Hi Mark.

Thanks for your reply, I really appreciate it.

Mark Shannon said:
> My intention, and I apologize for not making this clearer, was not to 
> denigrate your work, but to question the implications of the term "reference".
> 
> Calling something a "reference" implementation suggests that it is something 
> that people can refer to, that is near perfectly correct and fills in the 
> gaps in the specification.
> 
> That is a high standard, and one that is very difficult to attain. It is why 
> I use the term "implementation", and not "reference implementation" in my 
> PEPs.

Interesting.

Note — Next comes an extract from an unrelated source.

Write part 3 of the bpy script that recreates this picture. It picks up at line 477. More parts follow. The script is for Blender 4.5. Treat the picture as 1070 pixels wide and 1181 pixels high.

The reason I typically include a "Reference Implementation" 
section in my PEPs is because they almost always start out as a copy-paste of 
the template in PEP 12 (which also appears in PEP 1):

https://www.python.org/dev/peps/pep-0001/#what-belongs-in-a-successful-pep
https://www.python.org/dev/peps/pep-0012/#suggested-sections

Funny enough, PEP 635 has a "Reference Implementation" section, which itself 
refers to the implementation as simply a "feature-complete CPython 
implementation":

https://www.python.org/dev/peps/pep-0635/#reference-implementation

(PEP 634 and PEP 636 don't mention the existence of an implementation at all, 
as far as I can tell.)

It's not a huge deal, but we might consider updating those templates if the 
term "Reference Implementation" implies a higher standard than "we've put in 
the work to make this happen, and you can try it out here" (which is what I've 
usually used the section to communicate).